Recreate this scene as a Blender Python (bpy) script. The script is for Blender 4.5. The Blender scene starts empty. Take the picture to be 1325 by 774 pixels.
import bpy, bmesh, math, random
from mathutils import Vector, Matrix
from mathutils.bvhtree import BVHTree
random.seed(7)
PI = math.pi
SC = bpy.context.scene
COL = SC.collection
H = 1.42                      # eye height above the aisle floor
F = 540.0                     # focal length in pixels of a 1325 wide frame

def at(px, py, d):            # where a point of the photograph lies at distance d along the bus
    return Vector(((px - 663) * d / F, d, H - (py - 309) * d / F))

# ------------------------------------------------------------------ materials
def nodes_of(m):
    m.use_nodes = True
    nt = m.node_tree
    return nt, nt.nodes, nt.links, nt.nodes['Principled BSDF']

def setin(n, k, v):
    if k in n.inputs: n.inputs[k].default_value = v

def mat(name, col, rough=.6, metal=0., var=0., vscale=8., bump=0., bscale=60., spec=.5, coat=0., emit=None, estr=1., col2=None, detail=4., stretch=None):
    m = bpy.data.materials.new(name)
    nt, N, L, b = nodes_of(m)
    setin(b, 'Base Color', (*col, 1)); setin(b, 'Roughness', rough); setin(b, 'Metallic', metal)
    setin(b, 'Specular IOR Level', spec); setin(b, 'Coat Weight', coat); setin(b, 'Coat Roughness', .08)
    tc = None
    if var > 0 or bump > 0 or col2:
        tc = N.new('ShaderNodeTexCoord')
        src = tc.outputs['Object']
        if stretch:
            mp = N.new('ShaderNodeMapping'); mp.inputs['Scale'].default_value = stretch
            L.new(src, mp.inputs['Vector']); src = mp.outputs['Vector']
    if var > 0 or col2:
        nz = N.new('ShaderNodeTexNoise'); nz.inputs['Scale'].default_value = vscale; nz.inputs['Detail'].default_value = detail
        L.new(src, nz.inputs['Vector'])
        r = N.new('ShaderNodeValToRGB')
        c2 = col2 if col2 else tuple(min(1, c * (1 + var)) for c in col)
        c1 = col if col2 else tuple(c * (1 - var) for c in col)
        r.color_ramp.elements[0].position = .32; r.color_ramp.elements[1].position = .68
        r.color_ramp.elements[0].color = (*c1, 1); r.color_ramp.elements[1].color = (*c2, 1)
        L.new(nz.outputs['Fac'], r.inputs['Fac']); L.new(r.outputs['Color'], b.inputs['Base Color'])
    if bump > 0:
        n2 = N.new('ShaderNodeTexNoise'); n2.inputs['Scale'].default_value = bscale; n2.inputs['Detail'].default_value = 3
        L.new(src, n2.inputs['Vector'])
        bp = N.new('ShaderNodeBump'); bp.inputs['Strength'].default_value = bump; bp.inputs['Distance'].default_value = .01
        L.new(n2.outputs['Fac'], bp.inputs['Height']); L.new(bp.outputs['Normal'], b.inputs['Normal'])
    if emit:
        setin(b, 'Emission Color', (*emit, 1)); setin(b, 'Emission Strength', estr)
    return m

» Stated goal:
Give the listing again, word for word.

» Problem solution:
Recreate this scene as a Blender Python (bpy) script. The script is for Blender 4.5. The Blender scene starts empty. Take the picture to be 1325 by 774 pixels.
import bpy, bmesh, math, random
from mathutils import Vector, Matrix
from mathutils.bvhtree import BVHTree
random.seed(7)
PI = math.pi
SC = bpy.context.scene
COL = SC.collection
H = 1.42                      # eye height above the aisle floor
F = 540.0                     # focal length in pixels of a 1325 wide frame

def at(px, py, d):            # where a point of the photograph lies at distance d along the bus
    return Vector(((px - 663) * d / F, d, H - (py - 309) * d / F))

# ------------------------------------------------------------------ materials
def nodes_of(m):
    m.use_nodes = True
    nt = m.node_tree
    return nt, nt.nodes, nt.links, nt.nodes['Principled BSDF']

def setin(n, k, v):
    if k in n.inputs: n.inputs[k].default_value = v

def mat(name, col, rough=.6, metal=0., var=0., vscale=8., bump=0., bscale=60., spec=.5, coat=0., emit=None, estr=1., col2=None, detail=4., stretch=None):
    m = bpy.data.materials.new(name)
    nt, N, L, b = nodes_of(m)
    setin(b, 'Base Color', (*col, 1)); setin(b, 'Roughness', rough); setin(b, 'Metallic', metal)
    setin(b, 'Specular IOR Level', spec); setin(b, 'Coat Weight', coat); setin(b, 'Coat Roughness', .08)
    tc = None
    if var > 0 or bump > 0 or col2:
        tc = N.new('ShaderNodeTexCoord')
        src = tc.outputs['Object']
        if stretch:
            mp = N.new('ShaderNodeMapping'); mp.inputs['Scale'].default_value = stretch
            L.new(src, mp.inputs['Vector']); src = mp.outputs['Vector']
    if var > 0 or col2:
        nz = N.new('ShaderNodeTexNoise'); nz.inputs['Scale'].default_value = vscale; nz.inputs['Detail'].default_value = detail
        L.new(src, nz.inputs['Vector'])
        r = N.new('ShaderNodeValToRGB')
        c2 = col2 if col2 else tuple(min(1, c * (1 + var)) for c in col)
        c1 = col if col2 else tuple(c * (1 - var) for c in col)
        r.color_ramp.elements[0].position = .32; r.color_ramp.elements[1].position = .68
        r.color_ramp.elements[0].color = (*c1, 1); r.color_ramp.elements[1].color = (*c2, 1)
        L.new(nz.outputs['Fac'], r.inputs['Fac']); L.new(r.outputs['Color'], b.inputs['Base Color'])
    if bump > 0:
        n2 = N.new('ShaderNodeTexNoise'); n2.inputs['Scale'].default_value = bscale; n2.inputs['Detail'].default_value = 3
        L.new(src, n2.inputs['Vector'])
        bp = N.new('ShaderNodeBump'); bp.inputs['Strength'].default_value = bump; bp.inputs['Distance'].default_value = .01
        L.new(n2.outputs['Fac'], bp.inputs['Height']); L.new(bp.outputs['Normal'], b.inputs['Normal'])
    if emit:
        setin(b, 'Emission Color', (*emit, 1)); setin(b, 'Emission Strength', estr)
    return m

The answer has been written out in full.